Tuesday, January 31, 2012

DISD Violates a Teacher's Civil Rights

The Dallas Independent School District (DISD) has recently been shutting down exemplary schools (while keeping open the worst ones) and has also decided to extend teachers' work days by 45 minutes (not to provide 45 minutes more education for students, but rather for more pointless meetings that accomplish nothing and from which nobody learns anything -- if my experiences are typical), which has had teacher's protesting the actions. In Texas, it is illegal for teachers to go on strike, so protests, letters and emails are all teachers are really left with.
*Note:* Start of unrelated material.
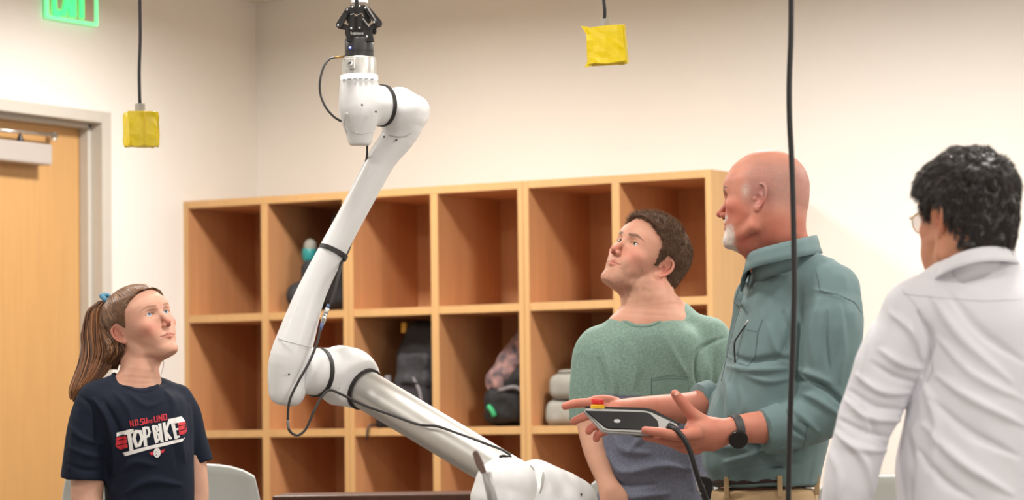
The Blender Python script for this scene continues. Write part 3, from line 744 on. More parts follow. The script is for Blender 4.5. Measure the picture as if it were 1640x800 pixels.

Now, in the U.S., one of our rights as citizens is the right to petition our government for a redress of grievances (Amendment I of the U.S. Constitution). This includes not only federal officials, but all elected officials. It should thus concern us that a DISD teacher, Joseph Drake, was put on "administrative leave" an hour after sending a critical email to Edwin Flores, a school board member. In other words, it appears that Drake was punished for expressing his opinion as a citizen to a board member. That is retaliation, and an abuse of power. Everyone involved in the decision should be removed from office and imprisoned for corruption and violating Drake's civil rights. Yes, imprisoned. Unless we treat people like this as the criminals they are when they violate citizens' civil rights, we can only expect more of this sort of corrupt behavior to occur. Our elected officials should be too scared to even think about such violations, and treating them like the criminals they are is the only way to do that.

More, it should not be illegal, as it is in Texas, to protest government working conditions. Certainly teachers make a pretty good living here in Texas -- better than do most teachers in most other states -- and that is probably in no small part because of the weakness of the teachers' union, but that's really not the point. A strike is a form of protest (typically against working conditions, unfair treatment, etc.), and by prohibiting striking by their own employees, the Texas government is violating the 1st Amendment. (If the state of Texas does not like teachers to be able to strike, they should privatize all the public schools, and then the private schools can prohibit striking by firing anyone who does.) We should thus not be surprised that Flores and the DISD board thinks they can violate Drake's civil rights at will, since such violation is already law in Texas. But that hardly means any of the guilty parties should be allowed to get away with it.